In his latest contribution to The Detroit News editorial page, Teamsters General President James Hoffa claims the title of “defender of the middle class” on behalf of the union movement. One wonders why he bothered — aside from that, the article is devoid of content, lacking even the raw anger of a class-warfare broadside. Seriously, who is this middle class? How exactly does the union movement fight for them? By shooting down modest reforms to our public schools? Concocting clever schemes for sucking money out of the state treasury? Questionable lawsuits? Even more questionable grievances?

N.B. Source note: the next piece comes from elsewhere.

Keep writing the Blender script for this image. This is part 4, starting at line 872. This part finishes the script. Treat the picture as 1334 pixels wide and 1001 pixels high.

Meanwhile, Michigan continues to have the highest unemployment rate of any state in the union — a title it has held for four years straight. Our economic development programs backfire, and government budgets groan beneath the weight of unsustainable employee benefits. A Quixotic “Renewable Energy” mandate threatens to make power more expensive, further hamstringing manufacturers and making life more expensive for families.
One reads and rereads Hoffa’s musings in vain for some hint of a solution to the state’s problems — even a misguided one — but there is none. Hoffa has no answers.
The awful truth is it that whatever good the union movement did this state, it did decades ago. Hoffa has nothing to offer Michigan now except a great history — or is it a mythology? The Teamsters chief resorts to grandiose and empty rhetoric because his movement is intellectually bankrupt.